DATA BLOCK

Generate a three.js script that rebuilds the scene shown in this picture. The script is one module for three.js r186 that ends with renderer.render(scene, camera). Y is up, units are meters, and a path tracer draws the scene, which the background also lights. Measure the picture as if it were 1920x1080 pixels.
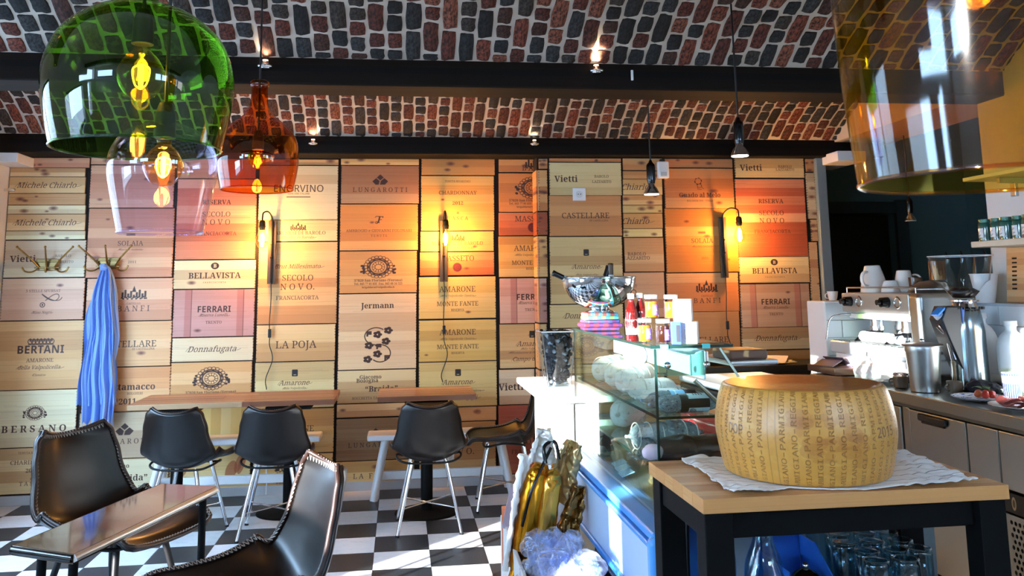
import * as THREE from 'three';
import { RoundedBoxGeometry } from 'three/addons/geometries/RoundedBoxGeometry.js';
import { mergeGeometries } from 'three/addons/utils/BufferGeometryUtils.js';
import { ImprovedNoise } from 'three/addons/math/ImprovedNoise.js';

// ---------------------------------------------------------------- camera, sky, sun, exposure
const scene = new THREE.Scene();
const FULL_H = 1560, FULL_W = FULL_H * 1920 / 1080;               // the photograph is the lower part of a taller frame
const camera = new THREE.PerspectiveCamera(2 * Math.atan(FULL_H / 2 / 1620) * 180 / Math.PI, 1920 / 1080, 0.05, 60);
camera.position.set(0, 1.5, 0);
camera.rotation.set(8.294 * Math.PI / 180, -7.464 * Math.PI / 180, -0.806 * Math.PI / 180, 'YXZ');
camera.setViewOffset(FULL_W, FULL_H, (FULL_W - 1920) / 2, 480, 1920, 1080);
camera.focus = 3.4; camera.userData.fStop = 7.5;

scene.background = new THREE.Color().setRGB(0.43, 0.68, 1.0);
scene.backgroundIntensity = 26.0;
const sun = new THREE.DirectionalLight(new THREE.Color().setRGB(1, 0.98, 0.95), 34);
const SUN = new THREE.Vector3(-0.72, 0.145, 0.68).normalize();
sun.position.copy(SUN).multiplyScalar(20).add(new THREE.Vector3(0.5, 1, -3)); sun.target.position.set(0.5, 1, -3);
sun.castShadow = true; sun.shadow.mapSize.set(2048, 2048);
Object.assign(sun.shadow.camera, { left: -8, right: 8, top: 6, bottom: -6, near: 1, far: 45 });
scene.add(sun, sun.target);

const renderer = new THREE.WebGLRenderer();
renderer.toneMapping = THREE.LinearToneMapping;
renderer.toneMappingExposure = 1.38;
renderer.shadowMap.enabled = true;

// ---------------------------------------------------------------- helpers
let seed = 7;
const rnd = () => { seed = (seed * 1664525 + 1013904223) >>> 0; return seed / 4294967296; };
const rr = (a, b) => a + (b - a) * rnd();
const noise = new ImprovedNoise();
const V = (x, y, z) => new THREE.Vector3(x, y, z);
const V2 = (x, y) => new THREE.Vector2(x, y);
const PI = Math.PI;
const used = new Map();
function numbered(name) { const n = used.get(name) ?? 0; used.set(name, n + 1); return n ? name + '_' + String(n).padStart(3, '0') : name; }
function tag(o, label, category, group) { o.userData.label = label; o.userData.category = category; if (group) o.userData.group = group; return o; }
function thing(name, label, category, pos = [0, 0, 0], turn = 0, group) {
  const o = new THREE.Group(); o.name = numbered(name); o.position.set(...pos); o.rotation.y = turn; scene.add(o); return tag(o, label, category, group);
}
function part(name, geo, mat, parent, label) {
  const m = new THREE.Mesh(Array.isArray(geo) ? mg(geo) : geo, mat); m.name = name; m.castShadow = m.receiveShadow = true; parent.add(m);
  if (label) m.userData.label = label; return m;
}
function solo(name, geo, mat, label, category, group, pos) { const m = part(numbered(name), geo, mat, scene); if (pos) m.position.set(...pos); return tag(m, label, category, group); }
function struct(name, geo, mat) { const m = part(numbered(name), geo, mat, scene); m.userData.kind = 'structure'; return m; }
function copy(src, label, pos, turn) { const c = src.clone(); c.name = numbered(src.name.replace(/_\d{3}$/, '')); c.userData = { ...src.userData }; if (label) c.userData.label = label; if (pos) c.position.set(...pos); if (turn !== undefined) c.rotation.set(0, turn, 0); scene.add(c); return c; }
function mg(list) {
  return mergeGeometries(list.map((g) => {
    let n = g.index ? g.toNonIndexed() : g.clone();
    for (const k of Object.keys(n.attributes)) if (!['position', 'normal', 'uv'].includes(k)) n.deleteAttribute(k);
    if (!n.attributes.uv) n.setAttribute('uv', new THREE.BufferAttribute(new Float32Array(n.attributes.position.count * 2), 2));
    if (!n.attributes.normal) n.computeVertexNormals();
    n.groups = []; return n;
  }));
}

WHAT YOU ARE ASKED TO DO
Every line of the data above should be quoted exactly. Omit the pictures.

RESPONSE TO THIS TASK
Generate a three.js script that rebuilds the scene shown in this picture. The script is one module for three.js r186 that ends with renderer.render(scene, camera). Y is up, units are meters, and a path tracer draws the scene, which the background also lights. Measure the picture as if it were 1920x1080 pixels.
import * as THREE from 'three';
import { RoundedBoxGeometry } from 'three/addons/geometries/RoundedBoxGeometry.js';
import { mergeGeometries } from 'three/addons/utils/BufferGeometryUtils.js';
import { ImprovedNoise } from 'three/addons/math/ImprovedNoise.js';

// ---------------------------------------------------------------- camera, sky, sun, exposure
const scene = new THREE.Scene();
const FULL_H = 1560, FULL_W = FULL_H * 1920 / 1080;               // the photograph is the lower part of a taller frame
const camera = new THREE.PerspectiveCamera(2 * Math.atan(FULL_H / 2 / 1620) * 180 / Math.PI, 1920 / 1080, 0.05, 60);
camera.position.set(0, 1.5, 0);
camera.rotation.set(8.294 * Math.PI / 180, -7.464 * Math.PI / 180, -0.806 * Math.PI / 180, 'YXZ');
camera.setViewOffset(FULL_W, FULL_H, (FULL_W - 1920) / 2, 480, 1920, 1080);
camera.focus = 3.4; camera.userData.fStop = 7.5;

scene.background = new THREE.Color().setRGB(0.43, 0.68, 1.0);
scene.backgroundIntensity = 26.0;
const sun = new THREE.DirectionalLight(new THREE.Color().setRGB(1, 0.98, 0.95), 34);
const SUN = new THREE.Vector3(-0.72, 0.145, 0.68).normalize();
sun.position.copy(SUN).multiplyScalar(20).add(new THREE.Vector3(0.5, 1, -3)); sun.target.position.set(0.5, 1, -3);
sun.castShadow = true; sun.shadow.mapSize.set(2048, 2048);
Object.assign(sun.shadow.camera, { left: -8, right: 8, top: 6, bottom: -6, near: 1, far: 45 });
scene.add(sun, sun.target);

const renderer = new THREE.WebGLRenderer();
renderer.toneMapping = THREE.LinearToneMapping;
renderer.toneMappingExposure = 1.38;
renderer.shadowMap.enabled = true;

// ---------------------------------------------------------------- helpers
let seed = 7;
const rnd = () => { seed = (seed * 1664525 + 1013904223) >>> 0; return seed / 4294967296; };
const rr = (a, b) => a + (b - a) * rnd();
const noise = new ImprovedNoise();
const V = (x, y, z) => new THREE.Vector3(x, y, z);
const V2 = (x, y) => new THREE.Vector2(x, y);
const PI = Math.PI;
const used = new Map();
function numbered(name) { const n = used.get(name) ?? 0; used.set(name, n + 1); return n ? name + '_' + String(n).padStart(3, '0') : name; }
function tag(o, label, category, group) { o.userData.label = label; o.userData.category = category; if (group) o.userData.group = group; return o; }
function thing(name, label, category, pos = [0, 0, 0], turn = 0, group) {
  const o = new THREE.Group(); o.name = numbered(name); o.position.set(...pos); o.rotation.y = turn; scene.add(o); return tag(o, label, category, group);
}
function part(name, geo, mat, parent, label) {
  const m = new THREE.Mesh(Array.isArray(geo) ? mg(geo) : geo, mat); m.name = name; m.castShadow = m.receiveShadow = true; parent.add(m);
  if (label) m.userData.label = label; return m;
}
function solo(name, geo, mat, label, category, group, pos) { const m = part(numbered(name), geo, mat, scene); if (pos) m.position.set(...pos); return tag(m, label, category, group); }
function struct(name, geo, mat) { const m = part(numbered(name), geo, mat, scene); m.userData.kind = 'structure'; return m; }
function copy(src, label, pos, turn) { const c = src.clone(); c.name = numbered(src.name.replace(/_\d{3}$/, '')); c.userData = { ...src.userData }; if (label) c.userData.label = label; if (pos) c.position.set(...pos); if (turn !== undefined) c.rotation.set(0, turn, 0); scene.add(c); return c; }
function mg(list) {
  return mergeGeometries(list.map((g) => {
    let n = g.index ? g.toNonIndexed() : g.clone();
    for (const k of Object.keys(n.attributes)) if (!['position', 'normal', 'uv'].includes(k)) n.deleteAttribute(k);
    if (!n.attributes.uv) n.setAttribute('uv', new THREE.BufferAttribute(new Float32Array(n.attributes.position.count * 2), 2));
    if (!n.attributes.normal) n.computeVertexNormals();
    n.groups = []; return n;
  }));
}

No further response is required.